Homilías de cuatro minutos

Viernes Santo

Joseph Pich

Viernes Santo

            Después de la homilía vamos a traer un crucifijo velado, Jesús escondido detrás de un paño de color púrpura. Violeta solía ser un color real, pues era el colorante más caro de producir. Herodes vistió a Jesús con un manto de ese color, para mofarse de él. Cubrimos el crucifijo porque no sabemos si está todavía vivo, o porque no queremos verlo morir por nosotros. Cuando los descubrimos significa su muerte. Antes estaba escondido; ahora ya lo sabemos.

            Vamos a descubrir cada miembro despacio, con música, para recordar mejor sus llagas. Vamos a cantar: “Mirad el árbol de la Cruz”, despacio, para verlo mejor, para contemplar cada una de sus cinco heridas, grabadas en su carne. Te recomiendo mirarle a los ojos. Tenemos miedo a mirarlo, porque no queremos ver lo que le han hecho. Con su cuerpo nos dice: este soy yo. Tenemos que mirarlo a la cara, de frente. ¿Aguantas su mirada? ¿Lo puedes mirar derecho?

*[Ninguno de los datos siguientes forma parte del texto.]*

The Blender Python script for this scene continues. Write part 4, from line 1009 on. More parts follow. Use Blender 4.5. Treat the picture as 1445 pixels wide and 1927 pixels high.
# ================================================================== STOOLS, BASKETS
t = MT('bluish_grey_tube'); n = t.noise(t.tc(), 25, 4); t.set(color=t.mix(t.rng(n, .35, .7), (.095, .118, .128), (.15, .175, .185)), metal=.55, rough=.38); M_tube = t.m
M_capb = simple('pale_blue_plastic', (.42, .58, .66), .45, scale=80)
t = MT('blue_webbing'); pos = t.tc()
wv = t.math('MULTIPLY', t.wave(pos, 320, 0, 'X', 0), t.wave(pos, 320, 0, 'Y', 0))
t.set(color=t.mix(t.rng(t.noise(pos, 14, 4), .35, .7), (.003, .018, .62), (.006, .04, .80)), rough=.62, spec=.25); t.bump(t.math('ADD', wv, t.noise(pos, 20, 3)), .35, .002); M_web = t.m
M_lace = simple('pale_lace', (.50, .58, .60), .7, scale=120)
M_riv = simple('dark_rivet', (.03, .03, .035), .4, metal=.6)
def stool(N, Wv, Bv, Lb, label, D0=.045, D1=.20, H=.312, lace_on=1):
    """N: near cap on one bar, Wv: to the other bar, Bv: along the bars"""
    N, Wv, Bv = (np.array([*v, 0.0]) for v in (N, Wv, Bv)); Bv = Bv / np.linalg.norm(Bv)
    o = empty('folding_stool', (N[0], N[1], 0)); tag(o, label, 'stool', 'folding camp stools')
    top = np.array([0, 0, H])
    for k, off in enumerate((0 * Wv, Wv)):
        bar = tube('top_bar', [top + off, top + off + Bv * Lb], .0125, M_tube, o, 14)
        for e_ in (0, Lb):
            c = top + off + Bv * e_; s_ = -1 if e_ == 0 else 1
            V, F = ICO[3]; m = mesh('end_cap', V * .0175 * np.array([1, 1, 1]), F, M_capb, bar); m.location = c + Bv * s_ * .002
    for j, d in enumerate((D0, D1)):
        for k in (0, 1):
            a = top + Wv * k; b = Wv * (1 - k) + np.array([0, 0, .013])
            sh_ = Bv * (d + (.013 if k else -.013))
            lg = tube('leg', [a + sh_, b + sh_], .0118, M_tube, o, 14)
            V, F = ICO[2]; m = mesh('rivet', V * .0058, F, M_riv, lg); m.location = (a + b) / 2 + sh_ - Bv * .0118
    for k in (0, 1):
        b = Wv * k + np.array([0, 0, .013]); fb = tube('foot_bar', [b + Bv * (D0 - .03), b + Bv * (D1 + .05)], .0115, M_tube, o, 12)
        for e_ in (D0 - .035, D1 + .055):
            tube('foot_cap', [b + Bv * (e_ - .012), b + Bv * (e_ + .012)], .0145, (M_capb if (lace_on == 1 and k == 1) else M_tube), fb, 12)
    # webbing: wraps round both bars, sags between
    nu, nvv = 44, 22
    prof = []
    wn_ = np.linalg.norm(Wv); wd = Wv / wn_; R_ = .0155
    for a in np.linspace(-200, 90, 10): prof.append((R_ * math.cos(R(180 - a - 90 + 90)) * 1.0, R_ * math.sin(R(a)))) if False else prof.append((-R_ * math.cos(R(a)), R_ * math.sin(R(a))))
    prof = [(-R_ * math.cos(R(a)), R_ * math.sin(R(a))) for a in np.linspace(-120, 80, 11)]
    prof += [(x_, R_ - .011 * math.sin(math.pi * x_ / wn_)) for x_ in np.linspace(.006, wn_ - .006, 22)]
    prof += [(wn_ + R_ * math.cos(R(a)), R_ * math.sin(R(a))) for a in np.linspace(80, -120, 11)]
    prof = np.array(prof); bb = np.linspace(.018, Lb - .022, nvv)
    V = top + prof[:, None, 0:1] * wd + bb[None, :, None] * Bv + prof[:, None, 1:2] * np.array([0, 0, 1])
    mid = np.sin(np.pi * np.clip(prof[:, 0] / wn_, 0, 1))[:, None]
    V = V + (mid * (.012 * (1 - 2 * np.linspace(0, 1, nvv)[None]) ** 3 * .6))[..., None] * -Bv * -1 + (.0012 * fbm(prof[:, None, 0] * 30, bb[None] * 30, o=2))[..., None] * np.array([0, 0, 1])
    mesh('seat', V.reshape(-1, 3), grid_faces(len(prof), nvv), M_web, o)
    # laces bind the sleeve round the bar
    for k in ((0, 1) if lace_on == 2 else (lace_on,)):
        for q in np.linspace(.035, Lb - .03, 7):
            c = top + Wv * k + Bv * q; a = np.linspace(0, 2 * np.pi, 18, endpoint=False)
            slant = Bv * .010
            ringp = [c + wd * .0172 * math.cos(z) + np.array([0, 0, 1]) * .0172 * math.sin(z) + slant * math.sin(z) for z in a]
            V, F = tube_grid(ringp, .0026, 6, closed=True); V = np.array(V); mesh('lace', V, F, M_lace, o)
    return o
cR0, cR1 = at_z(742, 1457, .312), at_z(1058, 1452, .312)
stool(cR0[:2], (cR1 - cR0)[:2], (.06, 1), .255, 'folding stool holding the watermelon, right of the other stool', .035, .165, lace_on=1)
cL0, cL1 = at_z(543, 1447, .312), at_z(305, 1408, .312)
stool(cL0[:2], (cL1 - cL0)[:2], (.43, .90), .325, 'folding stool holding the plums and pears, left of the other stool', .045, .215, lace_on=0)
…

            Después lo vamos a venerar, con tiempo, uno a uno, una larga cola. Necesitamos tiempo para arrepentirnos, para expiar por nuestros pecados. Tenemos prisa para pecar, pero somos remisos para pedir perdón. La contrición arrastra los pies. No vamos a utilizar tres crucifijos para ir más rápido. Si no, parece que estemos en el Calvario, con los ladrones a cada lado. No quiero besar al mal ladrón. Vamos a besarlo para suavizar su sufrimiento, para lavar nuestros pecados. A veces los niños tienen miedo de besarlo; ven más allá que nosotros. ¿Como podemos besarlo después de haberle infligido tanto dolor? Parece un poco como el beso de Judas. Tenemos que llorar delante de él, con lágrimas de arrepentimiento.

            El crucifijo nos enseña sus cinco llagas, abiertas en frente de nosotros. Podemos encontrar refugio en ellas. Los santos han tenido mucha devoción a las heridas del Señor. Nos recuerdan nuestras propias heridas, esas cicatrices que no han curado, que nos muestran nuestras fracturas. Nos quejamos de ellas, pero no dejamos que Jesús nos las cure. Jesús está orgulloso de sus llagas. Nos las muestra como medallas, prueba de lo que ha sufrido por nosotros. En el ejército, cuando te hieren, te decoran con una medalla. Nuestras cicatrices muestran que hemos luchado y que nos han herido. Deberíamos estar orgulloso de ellas. Si las vemos como medallas, prueba de que hemos sufrido, pueden comenzar a curarse. En vez de quejarnos de ellas, podemos comenzar a entender por qué Dios las ha dejado que ocurran, y dar gracias por ellas.

            Cuando bajaron el cuerpo de Cristo de la cruz, lo pusieron en los brazos de su madre. Aunque su sangre manchaba sus vestidos, a ella no le importaba, porque quería abrazarlo por última vez, su cuerpo todavía caliente. Hubiera querido que ese momento durara para siempre, para poderlo besar, recordando cuando lo tenía en sus brazos recién nacido, llorando por su leche.